Désert solitaire (du samedi)

C’est samedi. Les nuages continuent à s’entortiller au-dessus de l’endroit où j’habite, cela sent la pluie. Sent. Elle ne viendra probablement pas. Ce rendez-vous sur le net a quinze jours à peine, mais je vous ai déjà adressé quantité de missives, dont la plupart n’étaient pas réjouissantes. Je n’y peux rien. Je n’y veux rien.

Ne croyez pas qu’un écologiste comme moi dédaigne la vie et ses innombrables attraits. C’est tout le contraire. Si je tente, à mon échelle moléculaire, de modifier si peu que ce soit le cours des choses, c’est bien parce que j’aime profondément l’existence, les rencontres, les enfants, la nature. Oh oui !

Je ne vais pas vous infliger un long monologue. Je viens de rouvrir un livre que j’adore, écrit en 1968 par Ed Abbey. Il s’appelle Désert solitaire (Petite bibliothèque Payot, si vous cherchez). Je vous parlerai un autre jour d’Abbey, pour qui j’ai comme une tendresse de frangin. Aujourd’hui, je me contenterai de vous offrir deux extraits de son bouquin. Attention, c’est non seulement un cadeau, mais aussi un travail. Je recopie à la main, et si vous trouvez la moindre faute, n’hésitez pas. Engueulez-moi.

L’EAU. L’air est tellement sec, ici, que j’ai beaucoup de mal à me raser le matin. Quand j’attrape le rasoir, l’eau et le savon sont déjà secs sur mon visage : l’aridité. C’est la saison la plus sèche d’un pays sec. Les après-midi de juillet et d’août, nous avons quelquefois des averses orageuses mais, une heure après, la surface du désert est de nouveau sèche comme un os.

Il pleut rarement. Les livres de géographie indiquent, pour cette partie de l’Utah, des précipitations annuelles de cinq à neuf pouces, mais il ne s’agit là que d’une moyenne statistique. Pas beaucoup, c’est sûr. Et, en fait, les chutes de pluie et de neige varient largement d’une année à l’autre et d’un endroit à l’autre, même dans la région des Arches. Quand le nuage éclate au-dessus du Jardin du Diable, le soleil brille sur ma ramada. Et, où qu’il pleuve dans ce pays de rocher nu, l’écoulement est rapide du haut des falaises et des dômes, par les canyons, vers le Colorado.

Quelquefois, il pleut et cette pluie ne parvient même pas à humecter le désert – l’eau qui tombe s’évapore à mi-chemin du nuage et de la terre . On voit alors des rideaux de pluie bleue qui se balancent, hors d’atteinte, dans le ciel tandis que les choses vivantes dépérissent en bas, par manque d’eau. Le supplice de Tantale, l’espoir sans accomplissement. Et les nuages se dispersent et se dissipent dans le néant.
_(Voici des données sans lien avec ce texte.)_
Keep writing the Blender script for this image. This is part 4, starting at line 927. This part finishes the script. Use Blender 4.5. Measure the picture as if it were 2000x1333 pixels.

(…) S’il reste assez longtemps dans le désert, l’homme, comme d’autres animaux, peut apprendre l’odeur de l’eau. Peut apprendre, du moins, l’odeur des choses associées à l’eau – l’odeur unique, par exemple, et réconfortante du peuplier de Fremont qui est, au pays des canyons, l’arbre de vie. Dans ces vastes étendues désertes de rocher nu, que d’anciens feux ont fait virer à l’auburn, au chamois et au rouge, aucune vision n’est plus agréable à l’oeil et plus satisfaisante pour le coeur que le vert acide et translucide (or brillant en automne) de cet arbre vénérable. Il signifie de l’eau, et pas seulement de l’eau, mais aussi de l’ombre, dans un pays où il est presque aussi important quelquefois de s’abriter du soleil que d’avoir de l’eau.

Voilà pour aujourd’hui samedi. Je vous souhaite de songer au désert et à l’eau. Aux peupliers qui bientôt perdront leurs feuilles. Aux oiseaux qui ne sont pas encore partis pour l’Afrique, et qui ajoutent un gramme ou deux de graisse sous leur plumage, pour tenter une nouvelle fois l’impossible. Au blaireau, qui vient de découvrir un magnifique lombric. Au loup, à ce loup-ci, qui vient de franchir enfin le Rhône à la nage, et qui sera demain soir sur l’Aubrac, au bord de la Rimeize. À la nuit, au vent, à la récolte de pommes qui ne saurait tarder.